Star Tribune

By Maya Rao

Nearly two years after the Taliban returned to power in Afghanistan, most of the 80,000 Afghans evacuated by American forces still have no path to citizenship here — a status that Minnesota Sen. Amy Klobuchar and others are trying to change.

The U.S. government granted Afghan evacuees humanitarian parole for two years, and the Biden administration recently began allowing Afghans to extend that status for another two years. But that offers no way to apply for permanent residence. 

"They live in uncertainty or in limbo," said Sufi, an evacuee who recently was granted asylum and works as a communication guide with the refugee organization Alight in Minnesota. Because of his concern for family still in Afghanistan, he asked to only be referred to by his surname. "It's really difficult for people to make healthy decisions in their life when their future is unknown."

Klobuchar made a renewed push to allow Afghans to apply for citizenship if they pass a rigorous vetting process as part of the Afghan Adjustment Act she reintroduced this month with bipartisan support and the backing of major veteran groups. Klobuchar, a Democrat, is co-sponsoring the measure with Sen. Lindsey Graham, R-S.C., along with five other Republicans and five other Democrats.

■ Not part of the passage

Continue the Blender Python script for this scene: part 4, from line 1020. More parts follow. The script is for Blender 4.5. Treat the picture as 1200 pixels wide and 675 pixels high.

Many Afghans vouched for by top military leaders "took bullets for us, literally," Klobuchar said on the Senate floor last week. "And we must stand by them. The decision we make for them of whether we live up to the covenant we made to our Afghan allies is going to reverberate militarily and diplomatically for longer than any of us will serve in this body."

She noted that the U.S. did not leave Hmong and Vietnamese people in limbo when they evacuated them. Generations later, she noted, Hmong people have become police officers, elected officials, firefighters and "pillars of our community."

Klobuchar said in an interview that she's working to get more Republican support in the Democrat-controlled Senate, because that will help the legislation in the House, which is narrowly controlled by the GOP.

The Afghan Adjustment Act would require Afghans applying for permanent legal status to have an in-person interview as part of the vetting process. It also would expand the Special Immigrant Visa program to cover more Afghans allied with American forces. Republican Sen. Tom Cotton, of Arkansas has introduced a competing bill called Ensuring American Security and Protect Afghan Allies Act that would screen Afghan evacuees in the U.S. and give them a four-year conditional resident status while they are being vetted.

"They can't go back — they'd be killed by the Taliban," Klobuchar said of Afghan evacuees. Noting support from dozens of retired generals and leaders of armed services committees, she added, "It is really a military priority."

Micaela Schuneman, senior director of immigration and refugee services at the International Institute of Minnesota, said many of the agency's clients are anxious and confused about why they don't have an avenue to citizenship. The institute is helping Afghans apply for extensions of their temporary humanitarian parole status, she said, but they ask, "Why can't we apply for something permanent?"